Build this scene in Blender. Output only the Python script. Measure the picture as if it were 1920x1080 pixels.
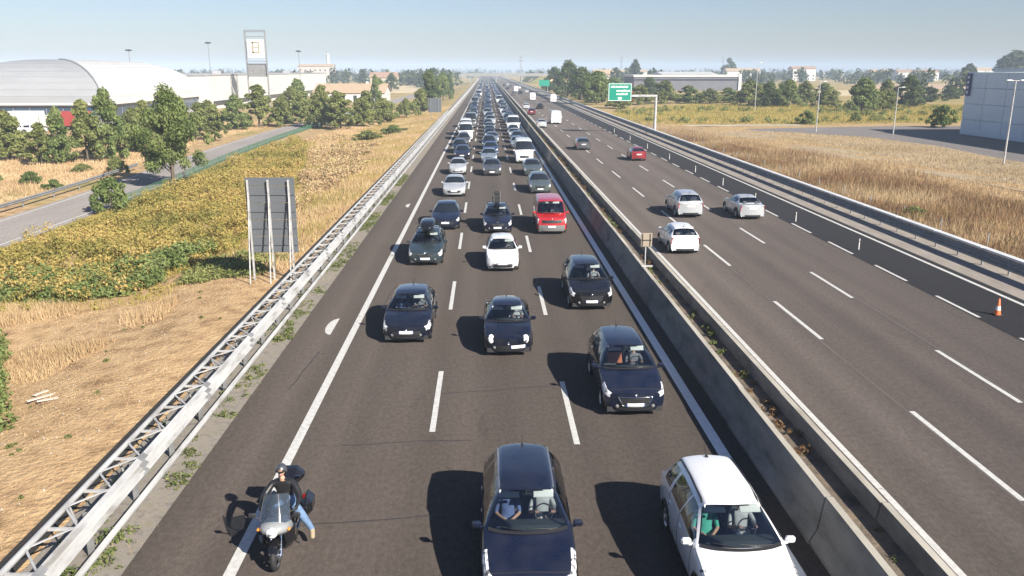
import bpy, bmesh, math, random
import numpy as np
from mathutils import Vector, Matrix
R = math.radians
for o in list(bpy.data.objects): bpy.data.objects.remove(o)
scene = bpy.context.scene
COL = scene.collection

# ------------------------------------------------------------------ camera, sky, sun, exposure
CAM_H = 9.69
cam_data = bpy.data.cameras.new('camera')
cam = bpy.data.objects.new('camera', cam_data); COL.objects.link(cam)
cam.location = (0, 0, CAM_H)
cam.rotation_euler = (R(90 - 14.84), 0, R(-1.7415))
cam_data.sensor_width = 36; cam_data.lens = 36 * 1542 / 1920
cam_data.clip_start = 0.1; cam_data.clip_end = 20000
scene.camera = cam

SUN_EL, SUN_AZ = 33.0, 138.0        # azimuth clockwise from the driving axis (+Y)
world = bpy.data.worlds.new('World'); scene.world = world; world.use_nodes = True
wn = world.node_tree.nodes; wl = world.node_tree.links
bg = wn['Background']
sky = wn.new('ShaderNodeTexSky'); sky.sky_type = 'NISHITA'; sky.sun_disc = False
sky.sun_elevation = R(SUN_EL); sky.sun_rotation = R(SUN_AZ)
sky.altitude = 100; sky.air_density = 1.0; sky.dust_density = 0.8; sky.ozone_density = 2.0
tint = wn.new('ShaderNodeMix'); tint.data_type = 'RGBA'; tint.blend_type = 'MULTIPLY'; tint.inputs[0].default_value = 1.0; tint.inputs[7].default_value = (0.94, 0.96, 1.13, 1)
wl.new(sky.outputs[0], tint.inputs[6]); wl.new(tint.outputs[2], bg.inputs[0]); bg.inputs[1].default_value = 0.050
sun_data = bpy.data.lights.new('sun', 'SUN'); sun_data.energy = 5.0; sun_data.angle = R(0.53)
sun_data.color = (1.0, 0.93, 0.82)
sun = bpy.data.objects.new('sun', sun_data); COL.objects.link(sun)
sd = Vector((math.cos(R(SUN_EL)) * math.sin(R(SUN_AZ)), math.cos(R(SUN_EL)) * math.cos(R(SUN_AZ)), math.sin(R(SUN_EL))))
sun.rotation_euler = sd.to_track_quat('Z', 'Y').to_euler()
sun.location = (30, -10, 40)
scene.view_settings.view_transform = 'Standard'
scene.view_settings.look = 'None'
scene.view_settings.exposure = 1.05
scene.view_settings.gamma = 1.0
scene.render.engine = 'CYCLES'
cy = scene.cycles
cy.use_denoising = True
cy.max_bounces = 6; cy.diffuse_bounces = 2; cy.glossy_bounces = 3; cy.transmission_bounces = 4
cy.transparent_max_bounces = 8; cy.volume_bounces = 0
cy.sample_clamp_indirect = 6.0
cy.use_adaptive_sampling = True

# ------------------------------------------------------------------ materials
MATS = {}
def nt(m): return m.node_tree.nodes, m.node_tree.links
def base_mat(name):
    m = bpy.data.materials.new(name); m.use_nodes = True
    MATS[name] = m
    return m, m.node_tree.nodes['Principled BSDF']
def simple(name, col, rough=0.6, metal=0.0, coat=0.0, spec=0.5, emit=None):
    m, b = base_mat(name)
    b.inputs['Base Color'].default_value = (*col, 1); b.inputs['Roughness'].default_value = rough
    b.inputs['Metallic'].default_value = metal; b.inputs['Coat Weight'].default_value = coat
    b.inputs['Coat Roughness'].default_value = 0.04
    b.inputs['Specular IOR Level'].default_value = spec
    return m
def noisy(name, cols, scale=5.0, rough=0.8, stretch=(1, 1, 1), bump=0.0, bscale=40.0, metal=0.0, detail=6, pos=None, obj=False, rough_var=0.0):
    """colour ramp over fractal noise in world (geometry position) or object space"""
    m, b = base_mat(name); n, l = nt(m)
    if obj:
        tc = n.new('ShaderNodeTexCoord'); src = tc.outputs['Object']
    else:
        tc = n.new('ShaderNodeNewGeometry'); src = tc.outputs['Position']
    mp = n.new('ShaderNodeMapping'); mp.inputs['Scale'].default_value = stretch
    l.new(src, mp.inputs[0])
    nz = n.new('ShaderNodeTexNoise'); nz.inputs['Scale'].default_value = scale; nz.inputs['Detail'].default_value = detail
    nz.inputs['Roughness'].default_value = 0.62
    l.new(mp.outputs[0], nz.inputs[0])
    cr = n.new('ShaderNodeValToRGB')
    k = len(cols)
    pos = pos or [0.3 + 0.4 * i / (k - 1) for i in range(k)]
    while len(cr.color_ramp.elements) < k: cr.color_ramp.elements.new(0.5)
    for e, p, c in zip(cr.color_ramp.elements, pos, cols): e.position = p; e.color = (*c, 1)
    l.new(nz.outputs[0], cr.inputs[0]); l.new(cr.outputs[0], b.inputs['Base Color'])
    b.inputs['Roughness'].default_value = rough; b.inputs['Metallic'].default_value = metal
    if bump > 0:
        n2 = n.new('ShaderNodeTexNoise'); n2.inputs['Scale'].default_value = bscale; n2.inputs['Detail'].default_value = 3
        l.new(src, n2.inputs[0])
        bp = n.new('ShaderNodeBump'); bp.inputs['Strength'].default_value = bump; bp.inputs['Distance'].default_value = 0.05
        l.new(n2.outputs[0], bp.inputs['Height']); l.new(bp.outputs[0], b.inputs['Normal'])
    return m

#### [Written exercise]
Leave out the pictures. Transcribe only the lines above, from the first through the one that contains "COL = scene.collection".

#### [Response for this exercise]
Build this scene in Blender. Output only the Python script. Measure the picture as if it were 1920x1080 pixels.
import bpy, bmesh, math, random
import numpy as np
from mathutils import Vector, Matrix
R = math.radians
for o in list(bpy.data.objects): bpy.data.objects.remove(o)
scene = bpy.context.scene
COL = scene.collection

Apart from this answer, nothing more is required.